Scholars Say No to FAA's Model Aircraft Regulations

Educators voice their objections to new rules for small drones

3 min read

Drone in sky
Photo: Robert MacPherson/AFP/Getty Images

Last week, a group of researchers, teachers, and administrators from 16 institutions of higher learning including Harvard, Duke, and Stanford, registered their objections to the U.S. Federal Aviation Administration's recent “Interpretation of the Special Rule for Model Aircraft.” They did that by submitting, with the assistance of counsel, a 13-page letter in response to the FAA’s request for public comments.

These academicians are upset, in large part, because the FAA’s rules for model aircraft have been making it increasingly difficult for them to incorporate hands-on activities into their research and instruction. That’s because having their students design, build, and fly model aircraft (such as quadrotors and other kinds of small, low-altitude drones) the way countless hobbyists do is forbidden by the FAA’s prohibition on the use of model aircraft for anything that is not strictly a hobby.

Those who are at public universities can apply to the FAA for a Certificate of Waiver or Authorization (COA), but that option is not open to the faculty of private institutions. And in any case, the process, which was designed for doing research on comparatively large aircraft, is too cumbersome to address most educators’ needs.

“About the time you get an approval,” says Ella Atkins, a professor of aerospace engineering at the University of Michigan and one of the signatories to the letter, “the students have moved on.”

One work-around for some of these professors has been for them to limit the flights of student-built aerial vehicles to inside buildings. But even that ability may be in jeopardy given the FAA’s stance that its jurisdiction extends not just to “navigable airspace” (some hundreds of feet in the air), as has long been the norm, but all the way to the ground, including under bridges and inside tunnels.

“The agency views all airspace at any altitude in its jurisdiction,” says Brendan Schulman, special counsel with the New York City law firm Kramer, Levin, Naftalis & Frankel, who assisted the educators with their submission. “I’ve even heard of situations when there was at least a passing question raised about operating inside a closed area like a gymnasium,” he says. “It’s hard to predict what the [FAA’s] limit is.”

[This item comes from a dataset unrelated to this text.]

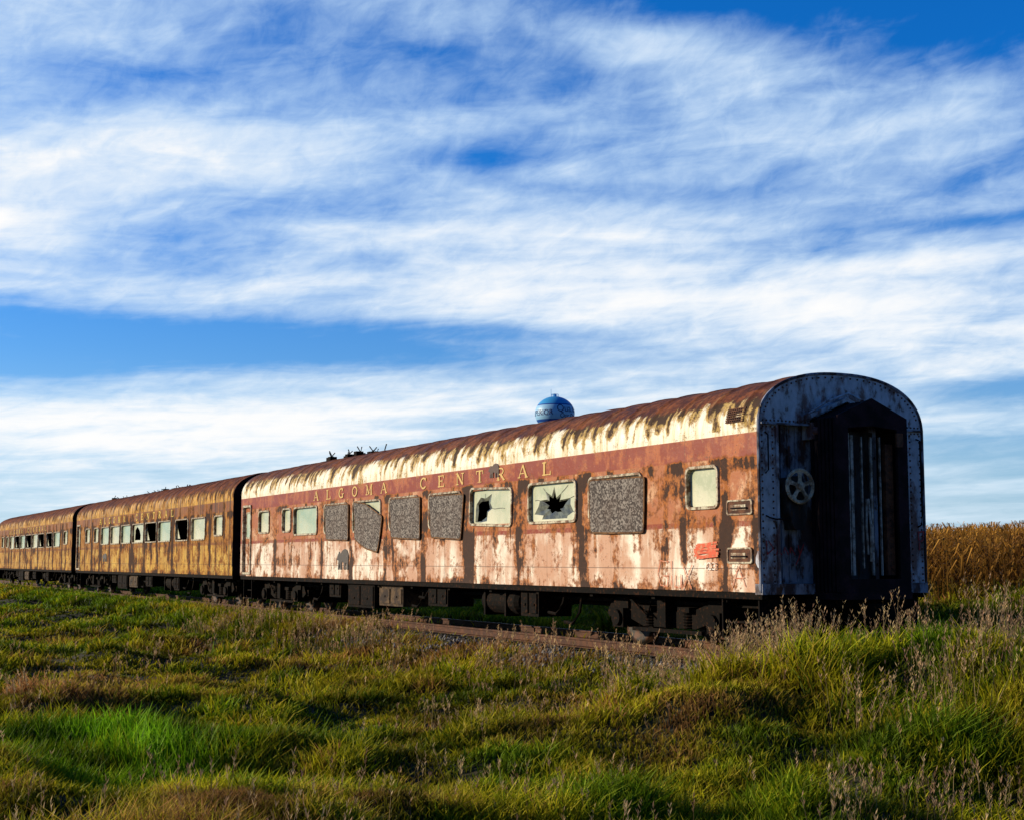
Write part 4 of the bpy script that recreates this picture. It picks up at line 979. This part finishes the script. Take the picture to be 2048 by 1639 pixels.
def corn():
    xs, ys = [], []
    for r in range(12):
        yy = 14.5+r*.76; xx = np.arange(-62, 12, .20); xs.append(xx+rng.normal(0, .04, len(xx))); ys.append(np.full(len(xx), yy)+rng.normal(0, .04, len(xx)))
    xx = rng.uniform(-150, 10, 8000); yy = 22+rng.random(8000)**1.4*120; xs.append(xx); ys.append(yy)
    x = np.concatenate(xs); y = np.concatenate(ys)
    n = len(x); z = gh(x, y); far = np.clip((y-20)/60, 0, 2); sc = 1+far*1.0
    H = rng.uniform(1.74, 2.02, n)
    Vs, Cs = [], []
    wd = .014*sc
    base = np.stack([x, y, z], 1)
    tan = np.array([[.58, .30, .05]]); brn = np.array([[.26, .11, .022]]); grn = np.array([[.12, .15, .03]])
    colr = tan+(brn-tan)*rng.random(n)[:, None]
    def quad(a, b_, c_, d_, ca, cb):
        Vs.append(np.stack([a, b_, c_, d_], 1)); Cs.append(np.stack([ca, ca, cb, cb], 1))
    e1 = np.stack([wd, wd*0, wd*0], 1); e2 = np.stack([wd*0, wd, wd*0], 1); top = base+np.stack([0*H, 0*H, H], 1)
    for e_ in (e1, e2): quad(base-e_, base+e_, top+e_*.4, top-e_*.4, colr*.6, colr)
    for k in range(11):
        hh = H*(.12+.8*k/11)+rng.uniform(-.05, .05, n); a = rng.uniform(0, 2*math.pi, n); d = np.stack([np.cos(a), np.sin(a), 0*a], 1); q_ = np.stack([-np.sin(a), np.cos(a), 0*a], 1)
        l = rng.uniform(.3, .55, n); ww = (.024*sc)[:, None]*q_
        p = base+np.stack([0*hh, 0*hh, hh], 1); u1 = rng.uniform(.05, .2, n); u2 = rng.uniform(-.35, .02, n)
        p1 = p+d*(l*.4)[:, None]+np.stack([0*u1, 0*u1, u1], 1); p2 = p+d*l[:, None]+np.stack([0*u2, 0*u2, u2], 1)
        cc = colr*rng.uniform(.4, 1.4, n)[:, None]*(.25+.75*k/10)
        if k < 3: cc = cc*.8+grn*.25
        quad(p-ww*.6, p+ww*.6, p1+ww, p1-ww, cc*.7, cc); quad(p1-ww, p1+ww, p2+ww*.1, p2-ww*.1, cc, cc*1.1)
    for k in range(4):
        a = rng.uniform(0, 2*math.pi, n); d = np.stack([np.cos(a)*.10, np.sin(a)*.10, 0*a+.14], 1); q_ = np.stack([-np.sin(a), np.cos(a), 0*a], 1)*(.009*sc)[:, None]
        quad(top-q_, top+q_, top+d+q_, top+d-q_, colr*1.1, colr*1.3)
    V = np.concatenate([v.reshape(-1, 3) for v in Vs]); C = np.concatenate([c_.reshape(-1, 3) for c_ in Cs]); nq = len(V)//4
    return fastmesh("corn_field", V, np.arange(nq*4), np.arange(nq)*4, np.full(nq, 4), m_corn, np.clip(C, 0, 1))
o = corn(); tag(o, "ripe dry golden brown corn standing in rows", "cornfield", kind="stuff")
print("done")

The educators are also concerned that the FAA’s strict interpretation of its rules may prohibit many of them from flying model aircraft at all, even in their off hours. According to their letter, the FAA’s recently issued interpretation “implies that researchers in numerous academic disciplines, especially in engineering and aeronautics, may effectively be banned from participating in model aviation as a hobby. “They are telling me that, as a professor, I can’t fly with my kids,” says Atkins.

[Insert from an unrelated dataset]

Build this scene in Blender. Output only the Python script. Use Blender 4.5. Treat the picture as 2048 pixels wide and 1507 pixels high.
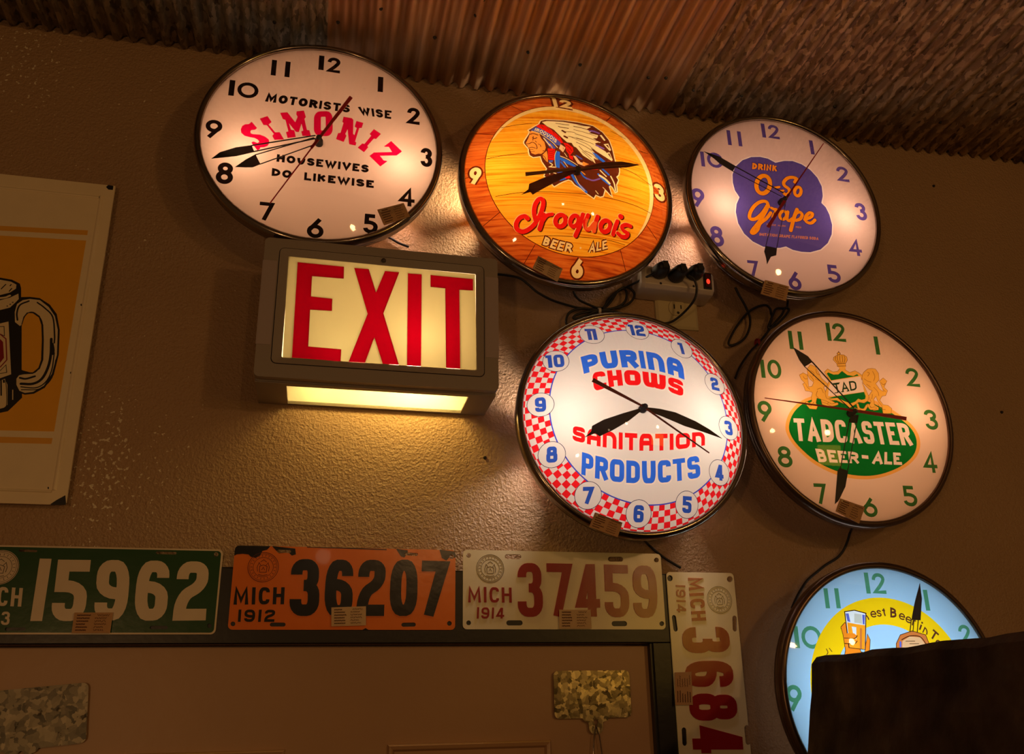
import bpy, math, random
import numpy as np
from mathutils import Vector, Matrix
from mathutils.geometry import delaunay_2d_cdt

PI = math.pi
random.seed(7)
SC = bpy.context.scene
COL = SC.collection
for o in list(bpy.data.objects):
    bpy.data.objects.remove(o)

# ------------------------------------------------------------------ camera
W_PX, H_PX = 2048, 1507
cam_d = bpy.data.cameras.new('camera')
cam = bpy.data.objects.new('camera', cam_d)
COL.objects.link(cam)
SC.camera = cam
CAM_LOC = (0.0, -1.27228, 1.94588)
yaw, pitch, roll = (0.231327, 0.331464, -0.018498)
F_PX, OX, OY = (1726.03, 13.42, 62.03)
cy_, sy_, cp_, sp_ = math.cos(yaw), math.sin(yaw), math.cos(pitch), math.sin(pitch)
fwd = Vector((sy_ * cp_, cy_ * cp_, sp_))
r0 = Vector((cy_, -sy_, 0))
u0 = r0.cross(fwd)
right = math.cos(roll) * r0 + math.sin(roll) * u0
up = -math.sin(roll) * r0 + math.cos(roll) * u0
cam.matrix_world = Matrix(((right.x, up.x, -fwd.x, CAM_LOC[0]), (right.y, up.y, -fwd.y, CAM_LOC[1]),
                           (right.z, up.z, -fwd.z, CAM_LOC[2]), (0, 0, 0, 1)))
cam_d.sensor_fit = 'HORIZONTAL'
cam_d.sensor_width = 36.0
cam_d.lens = F_PX / W_PX * 36.0
cam_d.shift_x = -OX / W_PX
cam_d.shift_y = OY / W_PX
cam_d.clip_start = 0.02

# ------------------------------------------------------------------ world, exposure, room lamps
SC.view_settings.view_transform = 'Standard'
SC.view_settings.look = 'None'
SC.view_settings.gamma = 1.0
SC.view_settings.use_curve_mapping = False
SC.view_settings.exposure = 0.10
SC.cycles.use_denoising = True
SC.cycles.max_bounces = 10
SC.cycles.diffuse_bounces = 4
SC.cycles.transparent_max_bounces = 16
SC.cycles.sample_clamp_indirect = 3.0
SC.cycles.caustics_reflective = False
world = bpy.data.worlds.new('room_dusk')
SC.world = world
world.use_nodes = True
wbg = world.node_tree.nodes['Background']
wbg.inputs[0].default_value = (1.0, 0.45, 0.16, 1)
wbg.inputs[1].default_value = 0.06


def lamp(name, kind, loc, power, color, size=0.05, size_y=None, target=None, spread=None, parent=None):
    d = bpy.data.lights.new(name, kind)
    d.energy = power
    d.color = color
    if kind == 'AREA':
        d.size = size
        if size_y:
            d.shape = 'RECTANGLE'
            d.size_y = size_y
        else:
            d.shape = 'DISK'
        if spread:
            d.spread = spread
    else:
        d.shadow_soft_size = size
    o = bpy.data.objects.new(name, d)
    COL.objects.link(o)
    if parent:
        o.parent = parent
    o.location = loc
    if target is not None:
        v = Vector(target) - Vector(loc)
        o.rotation_euler = v.to_track_quat('-Z', 'Y').to_euler()
    return o


# shop lamps behind and beside the photographer, plus one added fill bulb
lamp('shop_lamp', 'AREA', (1.52, -2.4, 2.30), 1.3, (1.0, 0.56, 0.05), 0.42, 0.34, target=(0.5, 0, 2.1))
lamp('shop_or_fill_bulb', 'POINT', (1.45, -2.2, 2.66), 9.8, (1.0, 0.53, 0.20), 0.045)
lamp('shop_or_fill_bulb', 'POINT', (0.55, -2.9, 2.80), 7.0, (1.0, 0.53, 0.20), 0.045)
lamp('shop_or_fill_bulb', 'POINT', (-0.80, -2.2, 1.90), 10.0, (1.0, 0.53, 0.20), 0.045)  # added fill, placed low to brighten the lower left of the wall
lamp('shop_or_fill_bulb', 'POINT', (0.02, -2.35, 2.53), 0.25, (1.0, 0.72, 0.42), 0.03)

# ------------------------------------------------------------------ node helpers


def lin(c):
    if isinstance(c, str):
        c = tuple(int(c[k:k + 2], 16) / 255 for k in (0, 2, 4))
    return tuple((x / 12.92 if x <= 0.04045 else ((x + 0.055) / 1.055) ** 2.4) for x in c)


class NT:
    def __init__(s, name):
        s.m = bpy.data.materials.new(name)
        s.m.use_nodes = True
        s.t = s.m.node_tree
        s.t.nodes.clear()
        s.out = s.t.nodes.new('ShaderNodeOutputMaterial')

    def n(s, kind, **kw):
        nd = s.t.nodes.new('ShaderNode' + kind)
        for k, v in kw.items():
            if k.startswith('i_'):
                key = k[2:]
                key = int(key) if key.isdigit() else key.replace('_', ' ')
                if isinstance(v, bpy.types.NodeSocket):
                    s.t.links.new(v, nd.inputs[key])
                else:
                    if isinstance(v, tuple) and len(v) == 3 and nd.inputs[key].type == 'RGBA':
                        v = v + (1,)
                    nd.inputs[key].default_value = v
            else:
                setattr(nd, k, v)
        return nd

    def ramp(s, fac, stops, interp='LINEAR'):
        nd = s.t.nodes.new('ShaderNodeValToRGB')
        nd.color_ramp.interpolation = interp
        el = nd.color_ramp.elements
        while len(el) < len(stops):
            el.new(0.5)
        for e, (p, c) in zip(el, stops):
            e.position = p
            e.color = tuple(c) + (1,) if len(c) == 3 else c
        s.t.links.new(fac, nd.inputs[0])
        return nd.outputs[0]

    def mixc(s, fac, a, b, blend='MIX'):
        nd = s.t.nodes.new('ShaderNodeMix')
        nd.data_type = 'RGBA'
        nd.blend_type = blend
        for v, i in ((fac, 0), (a, 6), (b, 7)):
            if isinstance(v, bpy.types.NodeSocket):
                s.t.links.new(v, nd.inputs[i])
            else:
                if isinstance(v, tuple) and len(v) == 3:
                    v = v + (1,)
                nd.inputs[i].default_value = v
        return nd.outputs[2]

    def math(s, op, a, b=None, c=None):
        nd = s.t.nodes.new('ShaderNodeMath')
        nd.operation = op
        for i, v in enumerate((a, b, c)):
            if v is None:
                continue
            if isinstance(v, bpy.types.NodeSocket):
                s.t.links.new(v, nd.inputs[i])
            else:
                nd.inputs[i].default_value = v
        return nd.outputs[0]

    def coord(s, which='Object', scale=(1, 1, 1), rot=(0, 0, 0), loc=(0, 0, 0)):
        tc = s.t.nodes.new('ShaderNodeTexCoord')
        mp = s.t.nodes.new('ShaderNodeMapping')
        mp.inputs['Scale'].default_value = scale
        mp.inputs['Rotation'].default_value = rot
        mp.inputs['Location'].default_value = loc
        s.t.links.new(tc.outputs[which], mp.inputs[0])
        return mp.outputs[0]

    def done(s, shader):
        s.t.links.new(shader, s.out.inputs[0])
        return s.m


def principled(name, col, rough=0.5, metal=0.0, spec=0.5, coat=0.0, noise=0.0, nscale=20, bump=0.0, bscale=200):
    t = NT(name)
    c = lin(col) if not isinstance(col, bpy.types.NodeSocket) else col
    v = t.coord()
    base = c
    if noise:
        nz = t.n('TexNoise', i_Vector=v, i_Scale=float(nscale), i_Detail=6.0)
        base = t.mixc(nz.outputs[0], tuple(x * (1 - noise) for x in c), tuple(min(1, x * (1 + noise)) for x in c))
    p = t.n('BsdfPrincipled', i_Base_Color=base, i_Roughness=rough, i_Metallic=metal, i_Specular_IOR_Level=spec, i_Coat_Weight=coat)
    if bump:
        nz = t.n('TexNoise', i_Vector=v, i_Scale=float(bscale), i_Detail=4.0)
        b = t.n('Bump', i_Strength=bump, i_Distance=0.001, i_Height=nz.outputs[0])
        t.t.links.new(b.outputs[0], p.inputs['Normal'])
    return t.done(p.outputs[0])


MATS = {}
t_ = NT('frosted_downlight_lens')
a_ = t_.n('BsdfTranslucent', i_Color=(.038, .032, .02, 1))
b_ = t_.n('BsdfTransparent', i_Color=(1.0, .95, .8))
m_ = t_.n('MixShader', i_0=0.4)
t_.t.links.new(a_.outputs[0], m_.inputs[1])
t_.t.links.new(b_.outputs[0], m_.inputs[2])
LENS = t_.done(m_.outputs[0])
# printed inks on backlit panels (sRGB)
INK = dict(cream='efd3b8', black='150b08', crimson='d6063e', pinkcream='f0d2c0', violet='5a4890', violet2='584a92', violetdark='3c2a6a', hotwhite='fff3e4',
           orange='ff9a14', orange2='e08a3a', white='f2ece4', checkred='f0202a', blueline='3a4ac0', darkline='2c2c50', blueink='2c50b0',
           blueink2='2f6ae6', redink='f01c20', peach='f0cdae', greenink='3c6c2e', amber='f2b050', green='0c7024', greendark='1c3a1c', peachwhite='f8dcc0',
           crestbrown='8a5a1c', gold='f0b446', skyblue='a4cff4', tealgreen='4c9474', yellow='f4cc10', darkprint='5a3020',
           picdark='3a1c10', picorange='f08a20', picorange2='f8a020', picorange3='c8753a', picwhite='e4ecf4', picblue='5a66c8', picgrey='c4c8c0', pictan='dcae80',
           bandcream='f8d890', seam='5a1a06', redcream='ffc07a', scriptred='e01a14', emcream='fff0b8', emcream2='f8d0a0', embrown='5a2412', skin='f4a040',
           emred='e81c14', emblue='2a6af0', emblue2='4a5ac0', empurple='7a58b8',
           signcream='f4e2ac', signred='b80420')
# painted, unlit surfaces
PAINT = dict(porange='e8761c', pblack='14120f', pdark='5a2410', pdark2='4a4030', pcream='ece0c4', pcream2='e0ccb4', pmaroon='9a141a', pgrey='5a5448', pgreen='1c4a20',
             postercream='f0dcb8', posterorange='f0ac20', posterorange2='e8a838', posterblack='0c0a08', postermug='e6d0a6', posterred='8c0a14')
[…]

Paul Voss, an engineering professor at Smith College, in Northampton, Mass., led this group of educators in providing feedback to the FAA. He has long maintained that a sensible solution to many of the problems posed by small drones is simply to defer decisions about their acceptable use to the people whose property is being overflown.

Although you might expect that landowners would have final say about what can be done a few feet over their properties, the FAA’s official position, as documented in an appendix to the educators’ letter, is that “[p]rivate land owners do not have any jurisdiction over the airspace above their property and cannot prohibit or allow aviation operations over their land.”

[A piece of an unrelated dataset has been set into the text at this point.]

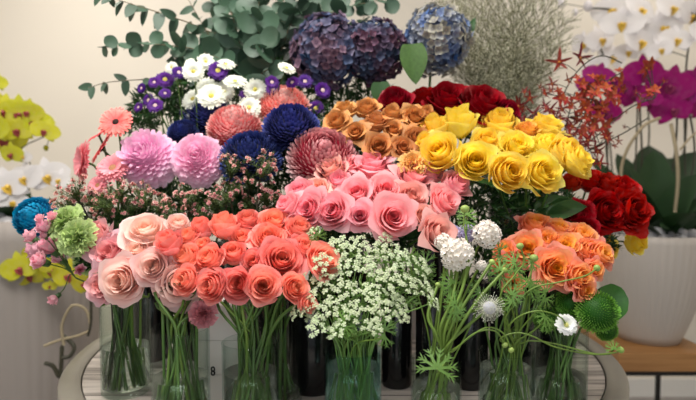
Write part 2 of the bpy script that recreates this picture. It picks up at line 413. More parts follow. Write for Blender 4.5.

Voss regards that position as both unwise and unsafe. “We have a whole host of laws that protect the lowermost airspace—reckless endangerment, peeping-Tom laws, trespass—but all of a sudden the FAA comes in and it’s unclear who has jurisdiction,” says Voss.

The educators ask the FAA to rescind its recent interpretation of the special rule for model aircraft, focus its enforcement on the people who recklessly operate model aircraft within navigable airspace, and institute some sensible regulations for small drones based on altitude of flight, weight, and speed. And they stress that “the FAA should respect the well-established precedent that the immediate reaches of the airspace are vested in the landowner and are therefore not considered a public highway for aviation.”

We’ll have to wait and see how the FAA responds to these suggestions, not to mention the other 20,000 or so comments it has so far received on the topic.